Noble Group narrows Q1 loss; business hit by weak funding

Noble Group narrows Q1 loss; business hit by weak funding

SINGAPORE: Embattled commodities trader Noble Group Ltd reported a smaller quarterly net loss as it enters a make-or-break phase ahead of shareholder meetings and legal rulings that will decide the company's fate.

Once Asia's largest commodity trader, Singapore-listed Noble has shrunk its business after selling billions of dollars of assets, taking hefty writedowns and cutting hundreds of jobs over the past three years to raise funds and slash debt.

Noble posted a net loss of US$72 million in the January to March period versus a loss of US$129 million a year ago, the company said. Revenue fell 37 percent to US$1.2 billion.

It said the group's performance was impacted by continued constraints, with the business unable to take advantage of strength in global commodity markets.


Just seven years ago, Noble Group was a US$11 billion-plus Asian commodity powerhouse, trading everything from soybeans to oil.

Amid accusations of false accounting levelled in 2015, and a legal spat this year, a long slide in investor confidence has seen most of Noble's market value wiped out. 

Noble has defended its accounting and is now trying to clinch a last-ditch deal with creditors and shareholders from which - if it succeeds - it will emerge a transformed company.

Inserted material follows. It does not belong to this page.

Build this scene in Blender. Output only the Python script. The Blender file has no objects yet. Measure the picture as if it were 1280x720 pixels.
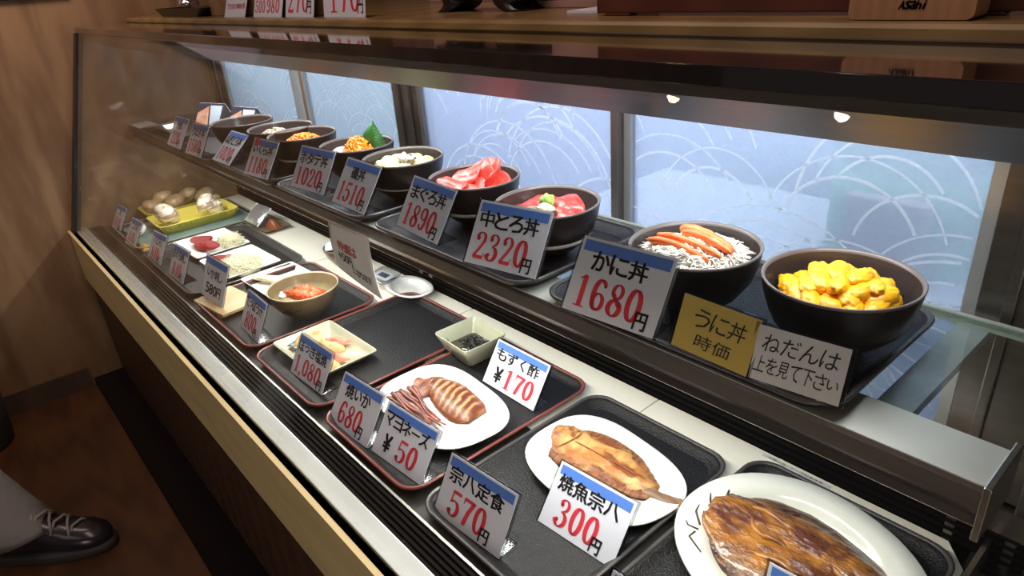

Noble is seeking approval to halve its US$3.4 billion debt in return for handing over 70 per cent of equity to senior creditors, mostly a group of hedge funds which calls itself the "Ad Hoc Group". Under that plan, its headquarters will be in London, not Asia, no longer controlled by founder Richard Elman.

"Noble's restructuring ... remains critical to averting bankruptcy," Singapore's KGI Securities said ahead of the Noble results.

The deal would leave existing shareholders with just 15 per cent equity in a company that has seen its share price fall from a peak of S$17.6 Singapore dollar (US$13.18) in 2011 to below S$0.1.

Despite its woes, Noble has so far defied talk of its demise. But to keep going, Noble needs a majority of its shareholders to approve the restructuring - a vote on the proposal is expected in June.


Scared by the prospect of total loss and lack of any alternate plan, the proposal could get enough support, company sources say.

Founder Elman, still Noble's biggest shareholder with a stake of nearly 18 per cent, would be given a board seat in the new firm.

Noble chairman Paul Brough, a restructuring and liquidation expert, has urged shareholders to support the deal, threatening a failure would result in insolvency and bankruptcy.

But leading the resistance is Abu Dhabi-based Goldilocks Investment Co. Ltd, which holds 8.1 per cent in Noble. Goldilocks has filed complaints and lawsuits against the restructuring plans, arguing they protect creditors at the expense of shareholders.

Goldilocks is Noble's third-biggest shareholder after Elman and China Investment Corp, which has a 9.5 per cent stake.

It's not just shareholders who are unhappy, though.

One of Noble's business partners, Indonesian coal miner PT Atlas Resources, has also filed lawsuit against Noble and its chief executive William James Randall, alleging it was given false information related to asset sales.

Shipping Indonesian coal to buyers in Asia is the biggest remaining business at Noble, which has said it plans to resist any and all allegations or claims made against it.


In its glory days, Noble employed hundreds of traders, with ambitions to rival global rivals like Glencore.

But with its market value a shadow of what it once was, and billions in debt, Noble has struggled to remain active. Instead of trading itself out of trouble, it was forced to sell off its core businesses, including oil and gas, to competitors Vitol and Mercuria.

This, as well as some bad trading calls, meant Noble booked a whopping $5 billion loss in 2017 - despite a broad commodity market recovery.

As a result, Noble was unable to join a share-price rally enjoyed by rival miners and traders like Glencore or Whitehaven Coal.

For now, Noble fights on, seeking to make the best of its new look.

Earlier in May, its gave a market presentation at a major coal trading event in Bali at which it described itself as "small, but nimble and motivated".